>> start Data excerpt
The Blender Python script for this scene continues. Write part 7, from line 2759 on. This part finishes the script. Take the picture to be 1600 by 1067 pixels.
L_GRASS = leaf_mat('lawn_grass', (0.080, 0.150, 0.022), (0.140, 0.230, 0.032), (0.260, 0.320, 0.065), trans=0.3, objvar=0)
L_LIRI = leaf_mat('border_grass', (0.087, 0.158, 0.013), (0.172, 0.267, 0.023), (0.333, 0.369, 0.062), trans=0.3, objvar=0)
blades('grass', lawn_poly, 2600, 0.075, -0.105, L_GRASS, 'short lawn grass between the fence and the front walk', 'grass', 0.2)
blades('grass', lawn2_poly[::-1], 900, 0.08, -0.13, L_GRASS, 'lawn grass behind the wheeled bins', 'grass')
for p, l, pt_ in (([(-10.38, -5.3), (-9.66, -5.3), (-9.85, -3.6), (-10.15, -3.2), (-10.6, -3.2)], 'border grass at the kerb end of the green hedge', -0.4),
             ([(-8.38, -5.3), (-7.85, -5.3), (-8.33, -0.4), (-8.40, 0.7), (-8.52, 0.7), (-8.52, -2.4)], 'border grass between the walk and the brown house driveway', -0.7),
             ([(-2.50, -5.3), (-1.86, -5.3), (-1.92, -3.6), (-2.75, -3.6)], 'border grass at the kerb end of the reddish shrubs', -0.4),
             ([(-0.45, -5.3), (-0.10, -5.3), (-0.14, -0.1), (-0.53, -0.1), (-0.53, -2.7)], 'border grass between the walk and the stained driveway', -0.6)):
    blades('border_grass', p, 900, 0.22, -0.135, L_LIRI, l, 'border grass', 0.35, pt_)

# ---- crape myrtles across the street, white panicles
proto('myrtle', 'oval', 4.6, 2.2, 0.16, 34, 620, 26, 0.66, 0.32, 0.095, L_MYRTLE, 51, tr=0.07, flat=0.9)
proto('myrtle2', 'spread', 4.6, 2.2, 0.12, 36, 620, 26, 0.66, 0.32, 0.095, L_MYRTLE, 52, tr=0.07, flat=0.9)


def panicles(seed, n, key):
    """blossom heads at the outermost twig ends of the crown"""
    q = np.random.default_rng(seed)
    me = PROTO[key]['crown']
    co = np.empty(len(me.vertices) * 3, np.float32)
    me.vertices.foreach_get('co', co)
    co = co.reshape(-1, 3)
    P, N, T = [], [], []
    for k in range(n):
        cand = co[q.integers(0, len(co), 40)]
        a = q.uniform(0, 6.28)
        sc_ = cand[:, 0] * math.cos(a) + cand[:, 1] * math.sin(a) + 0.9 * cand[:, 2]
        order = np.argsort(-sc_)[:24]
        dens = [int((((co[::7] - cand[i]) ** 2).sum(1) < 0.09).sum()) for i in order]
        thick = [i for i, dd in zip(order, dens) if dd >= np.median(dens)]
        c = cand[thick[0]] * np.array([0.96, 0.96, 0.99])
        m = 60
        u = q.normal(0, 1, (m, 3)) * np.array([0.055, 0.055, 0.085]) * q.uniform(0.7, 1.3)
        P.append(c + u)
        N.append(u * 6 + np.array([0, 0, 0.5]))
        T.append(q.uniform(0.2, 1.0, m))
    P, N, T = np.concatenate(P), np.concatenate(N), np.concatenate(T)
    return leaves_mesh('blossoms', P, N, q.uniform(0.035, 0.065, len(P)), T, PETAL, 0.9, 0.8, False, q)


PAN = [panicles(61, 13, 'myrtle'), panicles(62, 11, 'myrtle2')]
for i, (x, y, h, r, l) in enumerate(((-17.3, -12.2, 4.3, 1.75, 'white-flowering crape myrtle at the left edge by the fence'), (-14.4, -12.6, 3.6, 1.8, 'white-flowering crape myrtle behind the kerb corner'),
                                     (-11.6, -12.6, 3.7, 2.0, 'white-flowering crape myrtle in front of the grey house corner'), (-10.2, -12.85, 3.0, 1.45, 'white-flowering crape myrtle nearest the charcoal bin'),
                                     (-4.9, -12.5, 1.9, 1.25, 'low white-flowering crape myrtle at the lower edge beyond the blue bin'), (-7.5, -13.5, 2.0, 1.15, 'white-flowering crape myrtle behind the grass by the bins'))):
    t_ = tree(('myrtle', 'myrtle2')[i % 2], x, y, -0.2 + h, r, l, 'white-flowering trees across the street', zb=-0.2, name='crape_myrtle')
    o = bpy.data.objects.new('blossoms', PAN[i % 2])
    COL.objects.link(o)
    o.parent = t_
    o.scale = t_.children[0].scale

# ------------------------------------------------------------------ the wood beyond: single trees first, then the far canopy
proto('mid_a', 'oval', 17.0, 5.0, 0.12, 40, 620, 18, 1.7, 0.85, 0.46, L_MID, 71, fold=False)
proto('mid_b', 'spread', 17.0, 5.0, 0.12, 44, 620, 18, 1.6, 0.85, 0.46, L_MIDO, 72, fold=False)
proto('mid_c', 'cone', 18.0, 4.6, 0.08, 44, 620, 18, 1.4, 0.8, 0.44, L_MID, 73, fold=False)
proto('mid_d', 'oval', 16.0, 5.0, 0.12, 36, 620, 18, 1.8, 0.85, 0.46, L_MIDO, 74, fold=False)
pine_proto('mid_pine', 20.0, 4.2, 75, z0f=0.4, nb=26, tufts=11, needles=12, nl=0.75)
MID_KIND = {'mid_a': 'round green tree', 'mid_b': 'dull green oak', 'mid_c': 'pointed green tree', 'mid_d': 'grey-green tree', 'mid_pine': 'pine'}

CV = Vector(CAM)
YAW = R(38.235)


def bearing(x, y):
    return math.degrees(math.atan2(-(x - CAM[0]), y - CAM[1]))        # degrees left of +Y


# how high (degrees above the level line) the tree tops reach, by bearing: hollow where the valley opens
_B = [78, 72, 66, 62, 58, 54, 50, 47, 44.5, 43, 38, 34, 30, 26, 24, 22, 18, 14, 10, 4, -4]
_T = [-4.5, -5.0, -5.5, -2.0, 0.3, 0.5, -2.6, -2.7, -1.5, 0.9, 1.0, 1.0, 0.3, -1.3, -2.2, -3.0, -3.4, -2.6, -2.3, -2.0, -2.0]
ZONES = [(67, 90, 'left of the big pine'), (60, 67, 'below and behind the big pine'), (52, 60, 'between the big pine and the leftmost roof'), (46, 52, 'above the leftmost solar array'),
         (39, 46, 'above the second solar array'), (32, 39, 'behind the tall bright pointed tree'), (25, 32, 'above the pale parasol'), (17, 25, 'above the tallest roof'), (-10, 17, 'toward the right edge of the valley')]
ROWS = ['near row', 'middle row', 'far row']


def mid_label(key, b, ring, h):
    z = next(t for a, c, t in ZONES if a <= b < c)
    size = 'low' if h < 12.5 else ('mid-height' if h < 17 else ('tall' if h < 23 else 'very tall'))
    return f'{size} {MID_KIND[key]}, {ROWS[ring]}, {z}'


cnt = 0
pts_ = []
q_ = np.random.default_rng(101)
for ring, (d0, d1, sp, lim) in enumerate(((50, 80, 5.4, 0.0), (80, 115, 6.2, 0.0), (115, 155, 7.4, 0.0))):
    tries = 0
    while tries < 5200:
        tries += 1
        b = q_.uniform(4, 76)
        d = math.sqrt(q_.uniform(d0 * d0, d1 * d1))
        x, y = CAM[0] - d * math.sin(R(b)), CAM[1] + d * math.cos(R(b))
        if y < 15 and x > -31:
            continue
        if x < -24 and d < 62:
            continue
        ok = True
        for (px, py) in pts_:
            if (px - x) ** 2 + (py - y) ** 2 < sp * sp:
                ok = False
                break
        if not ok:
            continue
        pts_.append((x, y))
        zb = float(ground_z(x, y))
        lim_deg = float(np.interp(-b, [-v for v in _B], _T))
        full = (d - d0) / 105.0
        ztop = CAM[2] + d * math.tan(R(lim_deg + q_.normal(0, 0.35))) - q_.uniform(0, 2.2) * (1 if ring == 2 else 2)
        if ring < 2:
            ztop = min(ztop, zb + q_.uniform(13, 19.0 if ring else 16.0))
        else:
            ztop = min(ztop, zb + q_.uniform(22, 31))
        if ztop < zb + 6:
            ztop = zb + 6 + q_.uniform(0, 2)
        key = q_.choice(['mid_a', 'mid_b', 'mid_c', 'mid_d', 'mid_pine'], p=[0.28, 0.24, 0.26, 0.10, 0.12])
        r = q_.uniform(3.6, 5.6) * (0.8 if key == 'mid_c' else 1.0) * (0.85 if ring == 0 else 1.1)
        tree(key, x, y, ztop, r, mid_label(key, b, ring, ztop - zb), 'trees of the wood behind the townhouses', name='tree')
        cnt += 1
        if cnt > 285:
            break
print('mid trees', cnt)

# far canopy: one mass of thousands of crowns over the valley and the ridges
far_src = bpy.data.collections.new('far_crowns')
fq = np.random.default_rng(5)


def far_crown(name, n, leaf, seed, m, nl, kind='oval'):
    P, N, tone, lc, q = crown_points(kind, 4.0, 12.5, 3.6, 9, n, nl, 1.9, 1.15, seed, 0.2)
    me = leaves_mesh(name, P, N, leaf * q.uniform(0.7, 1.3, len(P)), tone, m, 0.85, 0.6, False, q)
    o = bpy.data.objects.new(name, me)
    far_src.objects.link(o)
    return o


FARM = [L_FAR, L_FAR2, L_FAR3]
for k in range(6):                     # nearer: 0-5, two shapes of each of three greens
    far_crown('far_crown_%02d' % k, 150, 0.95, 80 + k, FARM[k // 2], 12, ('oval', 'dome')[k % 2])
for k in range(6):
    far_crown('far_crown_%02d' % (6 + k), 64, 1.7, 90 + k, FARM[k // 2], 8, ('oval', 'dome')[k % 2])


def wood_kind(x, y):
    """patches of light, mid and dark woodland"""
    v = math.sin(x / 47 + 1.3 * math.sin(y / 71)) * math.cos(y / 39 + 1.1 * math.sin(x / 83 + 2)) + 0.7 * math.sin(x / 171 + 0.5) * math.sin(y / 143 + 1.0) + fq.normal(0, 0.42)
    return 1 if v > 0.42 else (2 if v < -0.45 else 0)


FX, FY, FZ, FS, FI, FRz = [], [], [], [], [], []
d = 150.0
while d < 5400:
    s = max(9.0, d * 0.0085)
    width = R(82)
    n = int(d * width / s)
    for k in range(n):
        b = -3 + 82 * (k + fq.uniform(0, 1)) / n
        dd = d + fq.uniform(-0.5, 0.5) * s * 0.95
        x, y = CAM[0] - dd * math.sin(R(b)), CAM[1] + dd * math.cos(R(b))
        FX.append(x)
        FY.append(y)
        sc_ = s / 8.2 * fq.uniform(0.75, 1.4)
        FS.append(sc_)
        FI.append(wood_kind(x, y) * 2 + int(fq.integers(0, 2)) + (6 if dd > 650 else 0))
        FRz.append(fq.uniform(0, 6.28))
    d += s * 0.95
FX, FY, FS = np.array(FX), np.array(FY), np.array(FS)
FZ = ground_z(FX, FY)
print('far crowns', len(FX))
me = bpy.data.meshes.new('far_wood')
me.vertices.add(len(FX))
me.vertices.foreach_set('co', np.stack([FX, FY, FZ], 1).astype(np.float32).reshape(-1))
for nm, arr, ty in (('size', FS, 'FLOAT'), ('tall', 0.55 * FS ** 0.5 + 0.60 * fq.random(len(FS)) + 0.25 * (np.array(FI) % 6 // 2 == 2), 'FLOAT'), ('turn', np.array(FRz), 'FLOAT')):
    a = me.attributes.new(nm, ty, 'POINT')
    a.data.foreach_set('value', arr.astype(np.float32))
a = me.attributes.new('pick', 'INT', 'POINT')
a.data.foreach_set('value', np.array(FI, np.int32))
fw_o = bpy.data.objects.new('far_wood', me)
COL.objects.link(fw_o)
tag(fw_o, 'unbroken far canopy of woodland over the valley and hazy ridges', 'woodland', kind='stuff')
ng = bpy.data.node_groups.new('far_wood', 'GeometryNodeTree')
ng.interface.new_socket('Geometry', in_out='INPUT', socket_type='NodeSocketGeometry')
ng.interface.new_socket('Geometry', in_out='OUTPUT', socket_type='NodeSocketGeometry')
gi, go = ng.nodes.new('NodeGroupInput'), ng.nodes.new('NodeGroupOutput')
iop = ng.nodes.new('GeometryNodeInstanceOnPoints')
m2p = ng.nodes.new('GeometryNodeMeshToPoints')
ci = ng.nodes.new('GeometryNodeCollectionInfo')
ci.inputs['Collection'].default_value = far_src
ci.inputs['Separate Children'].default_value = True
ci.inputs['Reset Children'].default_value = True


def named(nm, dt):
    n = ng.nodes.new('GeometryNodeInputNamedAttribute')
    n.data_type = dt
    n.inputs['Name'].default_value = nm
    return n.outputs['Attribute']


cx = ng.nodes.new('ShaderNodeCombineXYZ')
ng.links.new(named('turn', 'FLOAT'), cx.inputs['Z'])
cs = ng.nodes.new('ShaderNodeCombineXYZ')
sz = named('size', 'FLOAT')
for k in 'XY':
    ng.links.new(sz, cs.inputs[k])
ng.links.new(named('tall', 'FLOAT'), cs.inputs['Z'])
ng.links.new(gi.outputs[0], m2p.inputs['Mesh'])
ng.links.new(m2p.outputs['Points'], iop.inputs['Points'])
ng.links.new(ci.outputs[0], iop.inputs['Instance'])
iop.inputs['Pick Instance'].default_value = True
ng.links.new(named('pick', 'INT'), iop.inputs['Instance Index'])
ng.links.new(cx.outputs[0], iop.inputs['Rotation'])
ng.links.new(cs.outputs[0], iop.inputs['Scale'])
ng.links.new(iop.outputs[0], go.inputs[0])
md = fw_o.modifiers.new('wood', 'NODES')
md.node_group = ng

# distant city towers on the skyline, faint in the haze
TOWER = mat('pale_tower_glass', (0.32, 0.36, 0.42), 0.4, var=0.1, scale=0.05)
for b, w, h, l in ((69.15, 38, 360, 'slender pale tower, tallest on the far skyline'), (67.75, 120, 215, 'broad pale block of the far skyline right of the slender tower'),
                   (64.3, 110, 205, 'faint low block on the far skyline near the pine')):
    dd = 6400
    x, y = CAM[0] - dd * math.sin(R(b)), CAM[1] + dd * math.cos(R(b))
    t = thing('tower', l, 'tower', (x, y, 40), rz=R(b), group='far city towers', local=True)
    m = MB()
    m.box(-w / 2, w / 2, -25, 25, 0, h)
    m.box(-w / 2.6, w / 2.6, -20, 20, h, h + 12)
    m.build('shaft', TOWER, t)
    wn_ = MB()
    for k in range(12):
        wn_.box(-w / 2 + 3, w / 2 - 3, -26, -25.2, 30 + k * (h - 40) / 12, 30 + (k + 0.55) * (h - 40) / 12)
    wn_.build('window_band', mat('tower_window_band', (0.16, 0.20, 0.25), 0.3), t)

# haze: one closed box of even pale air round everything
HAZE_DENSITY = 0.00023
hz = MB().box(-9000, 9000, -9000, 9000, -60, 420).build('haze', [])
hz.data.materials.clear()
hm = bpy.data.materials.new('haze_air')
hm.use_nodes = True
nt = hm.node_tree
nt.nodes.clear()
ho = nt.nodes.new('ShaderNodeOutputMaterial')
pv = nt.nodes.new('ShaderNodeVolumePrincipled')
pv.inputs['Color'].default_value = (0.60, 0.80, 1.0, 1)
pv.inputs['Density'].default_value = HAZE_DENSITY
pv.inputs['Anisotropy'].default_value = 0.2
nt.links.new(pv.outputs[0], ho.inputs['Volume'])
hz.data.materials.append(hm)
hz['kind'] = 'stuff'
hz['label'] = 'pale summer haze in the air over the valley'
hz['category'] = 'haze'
>> end Data excerpt
Copy, please, exactly the lines that start at the first line of the data and end at the line containing "52, tr=0.07, flat=0.9)", both kept and no others.

Expected answer:
The Blender Python script for this scene continues. Write part 7, from line 2759 on. This part finishes the script. Take the picture to be 1600 by 1067 pixels.
L_GRASS = leaf_mat('lawn_grass', (0.080, 0.150, 0.022), (0.140, 0.230, 0.032), (0.260, 0.320, 0.065), trans=0.3, objvar=0)
L_LIRI = leaf_mat('border_grass', (0.087, 0.158, 0.013), (0.172, 0.267, 0.023), (0.333, 0.369, 0.062), trans=0.3, objvar=0)
blades('grass', lawn_poly, 2600, 0.075, -0.105, L_GRASS, 'short lawn grass between the fence and the front walk', 'grass', 0.2)
blades('grass', lawn2_poly[::-1], 900, 0.08, -0.13, L_GRASS, 'lawn grass behind the wheeled bins', 'grass')
for p, l, pt_ in (([(-10.38, -5.3), (-9.66, -5.3), (-9.85, -3.6), (-10.15, -3.2), (-10.6, -3.2)], 'border grass at the kerb end of the green hedge', -0.4),
             ([(-8.38, -5.3), (-7.85, -5.3), (-8.33, -0.4), (-8.40, 0.7), (-8.52, 0.7), (-8.52, -2.4)], 'border grass between the walk and the brown house driveway', -0.7),
             ([(-2.50, -5.3), (-1.86, -5.3), (-1.92, -3.6), (-2.75, -3.6)], 'border grass at the kerb end of the reddish shrubs', -0.4),
             ([(-0.45, -5.3), (-0.10, -5.3), (-0.14, -0.1), (-0.53, -0.1), (-0.53, -2.7)], 'border grass between the walk and the stained driveway', -0.6)):
    blades('border_grass', p, 900, 0.22, -0.135, L_LIRI, l, 'border grass', 0.35, pt_)

# ---- crape myrtles across the street, white panicles
proto('myrtle', 'oval', 4.6, 2.2, 0.16, 34, 620, 26, 0.66, 0.32, 0.095, L_MYRTLE, 51, tr=0.07, flat=0.9)
proto('myrtle2', 'spread', 4.6, 2.2, 0.12, 36, 620, 26, 0.66, 0.32, 0.095, L_MYRTLE, 52, tr=0.07, flat=0.9)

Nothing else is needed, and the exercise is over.